FCO Travel Advice is based on objective assessments
of the risks to British nationals. It is not influenced by trade
or political considerations. The safety of British travellers
is the FCO's paramount concern. The travel trade value and respect
Travel Advice. Other governments, for example in the European
Union, hold it in high regard, regularly drawing on it and consulting
the FCO about setting up their own similar systems.
The FCO runs a Travel Advice Unit in its Consular
Division with a full time staff of four, supervised by a senior
manager. Travel Advice warns British nationals of risks to their
personal safety and security overseas. It draws on a variety of
sources including the local knowledge and experience of the FCO's
overseas Posts. It is automatically reviewed monthly, and following
each significant incident. In a developing crisis the advice is
often updated daily, or even more frequently. More than 1,000
Travel Advice notices covering over 150 countries were issued
in 1998.
Travel Advice provides practical and up-to-date
advice to allow British nationals to make their own informed decisions
about travel. It only advises against all travel to a destination
when risks to personal security are very high. If necessary, specific
locations within a country are identified as areas to avoid (see,
for example, the Travel Advices for India, Russia and Turkey).

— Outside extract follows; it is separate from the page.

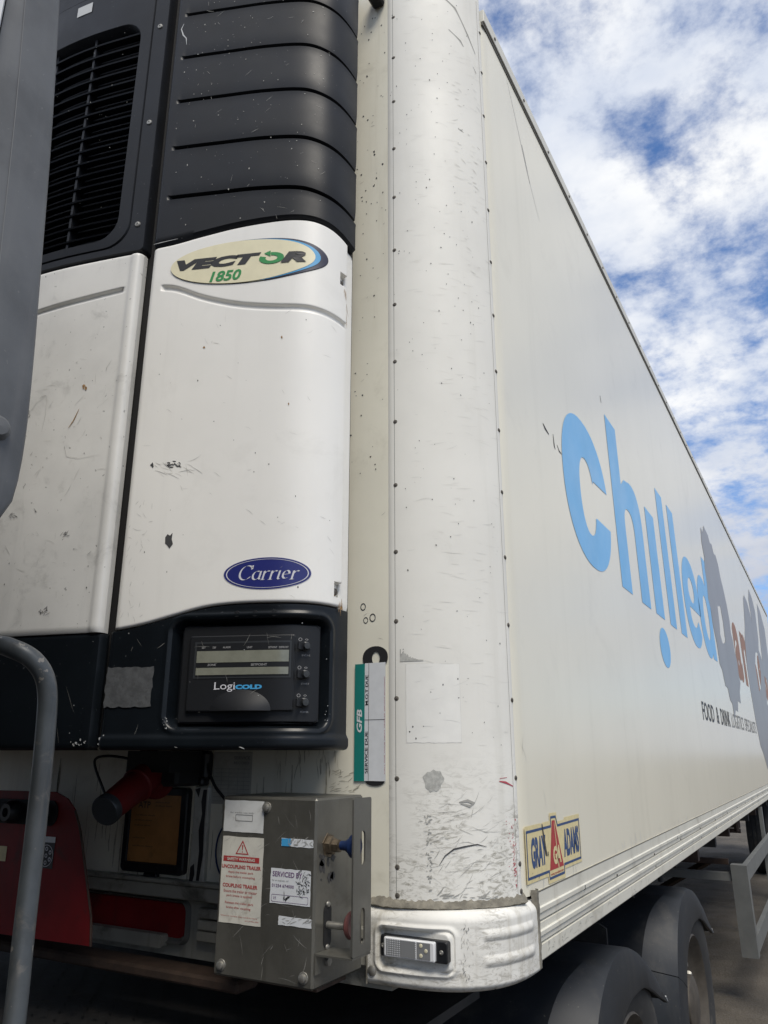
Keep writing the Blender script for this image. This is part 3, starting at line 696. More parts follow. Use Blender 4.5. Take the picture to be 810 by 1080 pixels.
    for (a, b) in (((-.14, 5.15, .80), (-1.2, 5.15, .80)), ((-.30, 5.30, .78), (-1.0, 6.2, .34)), ((-.25, 7.35, .84), (-2.2, 7.35, .84)), ((-.45, 6.3, 1.02), (-.95, 7.4, .62)), ((-.42, 9.0, .95), (-1.5, 9.0, .5))):
        ob = MB().m('rust'); ob.tube([a, b], .028, 4); ob.build('brace', T)
    ob = MB().m('rust'); ob.tube([(-.1, 5.6, .98), (-.1, 5.6, 1.08)], .02, 8); ob.build('bracket', T)
    ob = MB().m('chassis'); ob.box((-2.3, 3.9, .42), (-1.75, 8.8, 1.02), .02); ob.build('dark_backing_box', T)  # added dark box, stands in for shade under the far side
    for dy in (0, 1.31):
        for x, sgn in ((-.36, 1), (-2.14, -1)):
            wheel(T, (x, 11.2 + dy, .5), sgn)
    for x in (-.62, -1.95):                       # landing legs
        ob = MB().m('chassis'); ob.box((x, 3.45, .45), (x + .12, 3.58, 1.1)); ob.box((x + .015, 3.465, .12), (x + .105, 3.565, .45)); ob.box((x - .06, 3.40, .09), (x + .18, 3.63, .12)); ob.build('landing_leg', T)
    # side guard: sloped front post and two rails
    ob = MB().m('galv')
    ob.prism([(4.50, .855), (4.60, .855), (4.64, .29), (4.54, .285)], lambda a, b, t: (t, a, b), -.055, .048)
    ob.prism([(4.598, .853), (9.0, .853), (9.0, .75), (4.606, .75)], lambda a, b, t: (t, a, b), .012, .046)
    ob.prism([(4.63, .405), (9.0, .405), (9.0, .30), (4.638, .30)], lambda a, b, t: (t, a, b), .012, .046)
    for y in (6.8, 8.9): ob.box((-.02, y, .3), (.011, y + .08, 1.1))
    ob.box((-.5, 4.52, .75), (-.056, 4.58, .80)); ob.box((-.5, 4.52, .801), (-.45, 4.58, 1.1))
    ob.build('side_guard', T)

def wheel(par, c, sgn, k=1.0):
    x, y, z = c; w = .34 if sgn else .3
    prof = [(-.15, .30), (-.16, .36), (-.165, .45), (-.15, .492), (-.12, .5), (.12, .5), (.15, .492), (.165, .45), (.17, .40), (.16, .33), (.15, .295)]
    prof = [(h, r if r < .31 else .31 + (r - .31) * (1 - (1 - k) * .5 / .19)) for h, r in prof]; R5 = prof[4][1]
    q = MB().m('rubber'); q.lathe(c, (sgn, 0, 0), prof, 56, cap=False)
    for ring_ in (-.085, -.03, .03, .085):
        q.m('blackin'); q.lathe((x, y, z), (sgn, 0, 0), [(ring_ - .008, R5 - .0005), (ring_ - .006, R5 + .0035), (ring_ + .006, R5 + .0035), (ring_ + .008, R5 - .0005)], 56, cap=False)
    t = q.build('tyre', par)
    q = MB().m('rim'); q.lathe(c, (sgn, 0, 0), [(.15, .297), (.156, .29), (.142, .276), (.118, .262), (.10, .23), (.085, .17), (.085, .13), (.135, .12), (.147, .09), (.152, .0)], 40, cap=False)
    q.m('bolt')
    for k in range(10):
        a = 2 * math.pi * k / 10; q.lathe((x + sgn * .086, y + .165 * math.cos(a), z + .165 * math.sin(a)), (sgn, 0, 0), [(0, .016), (.022, .015), (.03, .009)], 6)
    q.build('rim', t)
trailer()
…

The advice is exactly that: advice. HMG cannot
stop British nationals travelling to a destination against such
advice. In the highest risk cases the FCO make every effort to
contact all individuals it believes to be in a country where it
is advising against travel in order to try to persuade them to
leave (recent examples include Afghanistan, Chechnya and Iraq).
The FCO works closely with the travel industry
in disseminating Travel Advice. It is posted on the Internet (regular
users can register to be automatically notified by e-Mail of all
updates of Travel Advice) and on BBC2 Ceefax pages 470 onwards;
it is issued by fax; and it is available by telephone from the
Travel Advice Unit (advice on the most popular tourist destinations
is on a recorded message) and from the FCO's Posts overseas. Significant
changes to Travel Advice are publicised in press statements. The
FCO encourages travel agents to draw Travel Advice to the attention
of their clients and is always looking for cost effective means
to extend its dissemination.
Travel Advice for Yemen was revised on 20 December
(following air strikes against Iraq); and on 29 December following
the violent end to the kidnapping; the 20 December advice warned
of continuing tension in the region and advised British nationals
to keep in touch with developments; it also warned of the risk
of random kidnapping throughout the country; it stated that "abductions
had taken place at gunpoint but that those abducted had generally
been well treated and had eventually been released unharmed after
mediation". This was an accurate reflection of the situation
up to that point; travellers were advised to register with the
British Embassy at Sana'a who provided additional, more detailed
advice on travelling within the country; from 29 December it has
advised against all non-essential travel to Yemen.